What six weeks looked like

By the end of week six the numbers had settled into a steady pattern. The paralegal team's intake triage time dropped from roughly 47 minutes per 100 questions to 19. The agent's desk-routing accuracy held at 94% measured against partner override. The conflict probe caught two near-misses in the first month that a human reader would plausibly have missed (both involved former opposing parties operating under different company names). Zero records crossed the beroepsgeheim boundary, verified by the daily reconciliation job and a small external audit at week four.

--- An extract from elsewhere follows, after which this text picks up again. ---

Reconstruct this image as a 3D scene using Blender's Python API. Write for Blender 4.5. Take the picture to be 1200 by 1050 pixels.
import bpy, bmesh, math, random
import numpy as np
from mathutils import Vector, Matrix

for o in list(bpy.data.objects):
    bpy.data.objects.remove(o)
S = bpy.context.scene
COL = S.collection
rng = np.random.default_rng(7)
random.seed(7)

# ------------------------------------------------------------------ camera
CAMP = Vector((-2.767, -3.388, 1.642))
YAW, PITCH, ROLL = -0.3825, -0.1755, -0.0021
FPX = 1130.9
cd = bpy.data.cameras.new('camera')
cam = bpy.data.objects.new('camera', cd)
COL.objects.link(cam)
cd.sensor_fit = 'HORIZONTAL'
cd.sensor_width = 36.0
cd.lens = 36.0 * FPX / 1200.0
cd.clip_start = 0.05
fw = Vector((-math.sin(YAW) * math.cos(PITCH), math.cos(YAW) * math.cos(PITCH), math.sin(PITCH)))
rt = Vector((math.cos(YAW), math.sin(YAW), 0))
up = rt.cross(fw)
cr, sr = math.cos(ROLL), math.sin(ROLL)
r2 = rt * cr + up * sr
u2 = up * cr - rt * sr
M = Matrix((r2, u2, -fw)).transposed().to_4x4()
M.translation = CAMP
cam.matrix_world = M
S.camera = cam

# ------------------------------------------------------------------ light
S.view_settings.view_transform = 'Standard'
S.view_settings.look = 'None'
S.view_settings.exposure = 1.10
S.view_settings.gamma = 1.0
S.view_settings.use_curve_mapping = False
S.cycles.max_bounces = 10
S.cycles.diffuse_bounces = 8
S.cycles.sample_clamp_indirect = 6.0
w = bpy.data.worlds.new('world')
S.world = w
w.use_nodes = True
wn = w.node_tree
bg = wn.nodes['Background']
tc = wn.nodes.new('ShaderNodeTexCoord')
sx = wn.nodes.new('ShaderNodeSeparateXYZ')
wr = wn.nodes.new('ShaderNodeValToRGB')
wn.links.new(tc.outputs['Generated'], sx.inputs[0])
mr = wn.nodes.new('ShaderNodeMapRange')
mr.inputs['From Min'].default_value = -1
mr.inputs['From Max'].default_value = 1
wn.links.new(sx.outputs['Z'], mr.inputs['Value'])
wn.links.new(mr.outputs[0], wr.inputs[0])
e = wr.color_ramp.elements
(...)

Two things surprised us, and both were boring and useful. First, partners approved things faster than we expected, because the rationale field meant they were reviewing a decision rather than making one from scratch. Second, the agent improved over time without any retraining, because partner overrides were logged and fed back into the prompt as few-shot examples on a weekly cadence. No fine-tune, just better in-context priors.

The reconciliation job earned its keep in week three. A developer (one of ours, embarrassingly) added a debug log line that included the full triage object, flag field included, to a rotating file outside the privileged volume. The job caught it the next morning, opened a ticket, and the line was gone before lunch. That is the kind of catch you want from a boring cron, not from an auditor.

The five-minute audit you can run tomorrow

If your operation is anywhere near this shape, the smallest thing you can do this week is map your own write paths. Open a notepad. Write down every system where an agent (or any automation, including a Zapier you forgot about) could create, edit, or send something a client will see. Next to each one, write the single named human who has to click before that write happens. If any cell is blank, that is where you start.

When we built the intake-agent for this Tilburg practice the hardest part was not the model or the Kleos adapter. It was getting consensus on the four queue columns, and we only got there by spending the first week sitting in on real intake reviews instead of writing code. If you want the same shape for an intake flow inside your own firm, that is the kind of AI agents work we do.

Key takeaway

If your agent only needs metadata to decide, only give it metadata. Bodies and beroepsgeheim are a separate, much harder permission.

FAQ

Can the agent send anything to a client without a human in the loop?

No. The agent only produces a structured triage object plus a rationale. Every write to the client portal, dossier system, or email goes through a named partner clicking approve in the queue.

Why a local model instead of a hosted one?

Beroepsgeheim under Article 11a Advocatenwet treats privileged information as something a lawyer cannot share. Sending intake content to a hosted endpoint creates a defence problem that on-prem inference avoids.

Did you have to upgrade or modify Kleos?

No. We read through the existing read-only ODBC channel and never wrote anything back through the agent. All writes go through the firm's normal Kleos write path, signed by the approving partner.

How is the beroepsgeheim flag actually decided?

The classifier looks for disclosure language from non-clients, sensitive third-party mentions, and a small set of explicit triggers agreed with the partners. Anything ambiguous defaults to flagged, not unflagged.

What stops the agent from hallucinating a wrong routing?

The agent never drafts a reply or opens a matter. It only proposes a desk and a partner with a confidence score and a rationale. Low confidence expands the rationale automatically so the partner sees the reasoning before approving.